TLDR
- Gold prices declined 1.5% to reach $5,096.51/oz on Monday, with an intraday low of $5,015.23/oz
- Oil prices surged — with Brent temporarily approaching $120/barrel — triggering inflation concerns that pressured gold
- The dollar index climbed as much as 0.7%, creating headwinds for precious metal valuations
- Despite the pullback, gold continues trading above $5,000/oz with year-to-date gains near 18%
- Other precious metals including silver, platinum, and palladium declined Monday, with silver recovering most losses
Precious metals experienced significant downward pressure on Monday as the ongoing US-Israel military engagement with Iran, now in its 10th day, triggered a dramatic rally in crude oil prices and bolstered the US dollar — creating a dual challenge for gold markets.
By mid-morning in London, spot gold had retreated 1.5% to settle at $5,096.51/oz. During the session’s lowest point, prices touched $5,015.23/oz, coming dangerously close to slipping beneath the psychologically important $5,000 threshold. Gold futures contracts showed a 1.1% decline to $5,104.04/oz.

The market downturn followed a dramatic 30% surge in Brent crude prices, which temporarily climbed near $120 per barrel. This spike occurred after coordinated US and Israeli military operations targeted Iranian oil infrastructure during the weekend. Iran retaliated by launching attacks on vessels navigating the Strait of Hormuz, a critical chokepoint responsible for approximately 20% of worldwide oil distribution.
The dramatic oil spike rapidly shifted investor attention toward inflation dynamics — and the implications for monetary policy.
Inflation Fears Put Fed Back in Focus
Elevated crude oil prices have ripple effects throughout the broader economy, potentially accelerating inflationary pressures. Such developments diminish expectations for Federal Reserve interest rate reductions — while potentially increasing the likelihood of rate increases. Gold, as a non-yielding asset, typically underperforms when interest rate expectations trend upward.
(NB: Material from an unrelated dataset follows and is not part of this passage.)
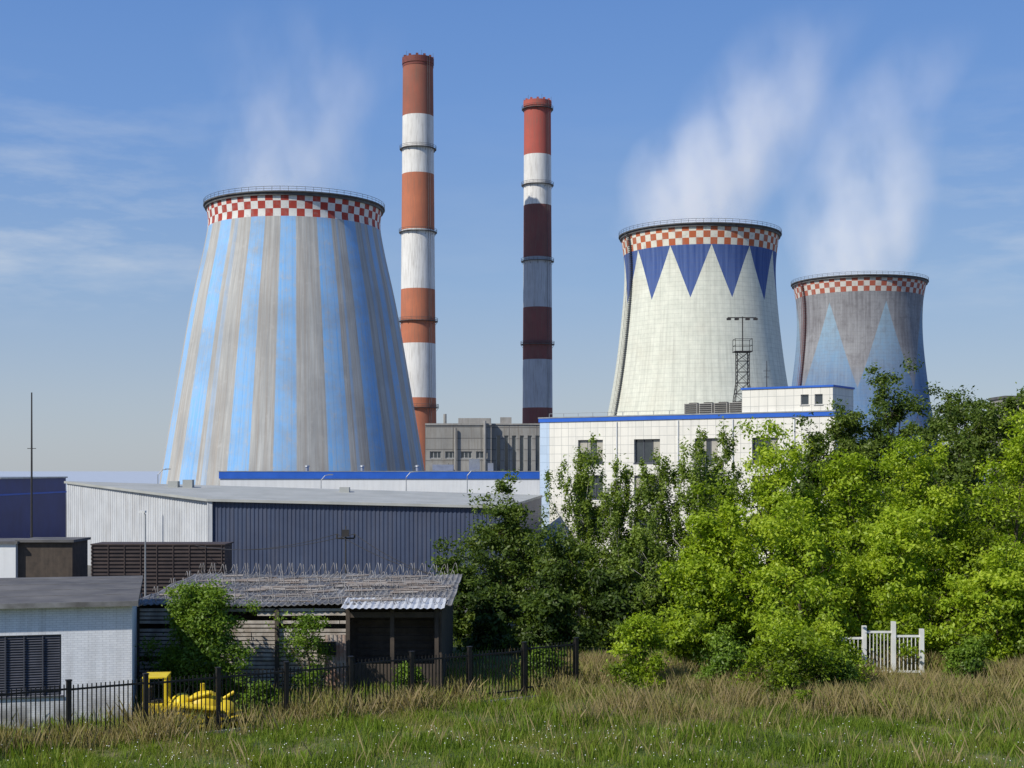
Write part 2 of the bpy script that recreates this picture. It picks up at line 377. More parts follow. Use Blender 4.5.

The Bloomberg Dollar Spot Index advanced 0.3% on Monday, building on the previous week’s 1.3% gain. Dollar appreciation increases gold’s cost for international purchasers, compounding downward pressure on prices.
“In periods of geopolitically driven market stress, investors sometimes sell assets such as gold to raise cash,” said Christopher Wong, strategist at Oversea-Chinese Banking Corp. “Once that phase passes, geopolitical uncertainty typically continues to underpin demand for safe havens on dips.”
This dynamic tension — between safe-haven demand and interest rate concerns — has characterized gold’s volatile price action throughout recent weeks. The precious metal has oscillated between $5,000/oz and the record high near $5,600/oz established in late January.
Gold experienced approximately a 2% decline during the previous week. Although Friday’s disappointing US employment data temporarily boosted expectations for monetary easing, the subsequent oil market surge quickly eclipsed those sentiments.
Other Metals Also Under Pressure
Silver prices momentarily dropped below the $80/oz mark before staging a recovery. The session concluded with silver down 0.9% at $83.82/oz. Platinum experienced a 1.8% decrease while palladium declined 1.7%. Copper futures retreated 0.7% to finish at $12,781.0 per ton.
Notwithstanding Monday’s setback, gold maintains approximately 18% in gains for the current year. Sustained central bank acquisitions have provided consistent underlying support, with China’s central bank extending its gold purchasing streak to 16 consecutive months through February.
Ed Meir, analyst at Marex, indicated in Friday commentary that a rapid resolution to the Middle East conflict would likely diminish dollar strength and support gold prices, whereas a protracted conflict would elevate both yields and the dollar based on inflation expectations. Brent crude was recently trading approximately 12.5% higher for the session.